В материале «Как это было. Как это будет», с которого начался «СЭ», Кучмий писал: «Слишком много недописано о самом спорте, чтобы служить под его вывеской иным целям». И называл его «газетой без политических и кулинарных рецептов».
Эти слова актуальны и 30 лет спустя, причем их нельзя ложно интерпретировать. Вкусно рассказывая о самом спорте, мы не имеем права зарываться с головой в песок, если видим, что причины поражений выходят далеко за пределы голов, очков и секунд. Если нездорово общество — болен и спорт, особенно самые популярные его виды. Они не могут жить на отдельном острове преуспевания.
Тем не менее сам «СЭ» в 1991 году на много лет стал островом счастья для очень многих людей.

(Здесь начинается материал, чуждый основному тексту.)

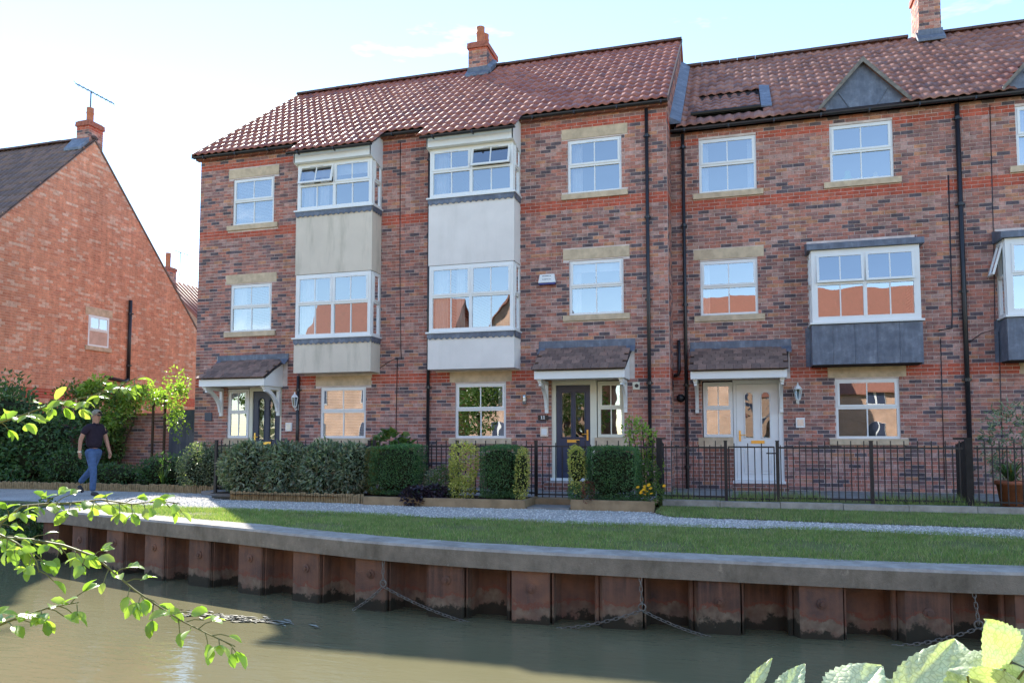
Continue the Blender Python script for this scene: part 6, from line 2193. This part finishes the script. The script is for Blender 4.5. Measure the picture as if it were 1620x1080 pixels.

Вокруг все было очень сложно, иногда даже страшно — но, открывая газету, они погружались в другой мир. Может, в какой-то мере и иллюзорный. Но тот, масштабом страстей которого так хотелось жить.
Суть спорта с тех пор не изменилась — она вообще не может измениться. Спорт можно преподнести так, что у людей будет перехватывать дыхание и кружиться голова. Надо только четко понимать, когда это уместно, а когда — нелепо.
Эти вкус и чувство меры — важнейшее наследие Владимира Михайловича Кучмия. Убежден: оно дороже любых, самых современных технологий.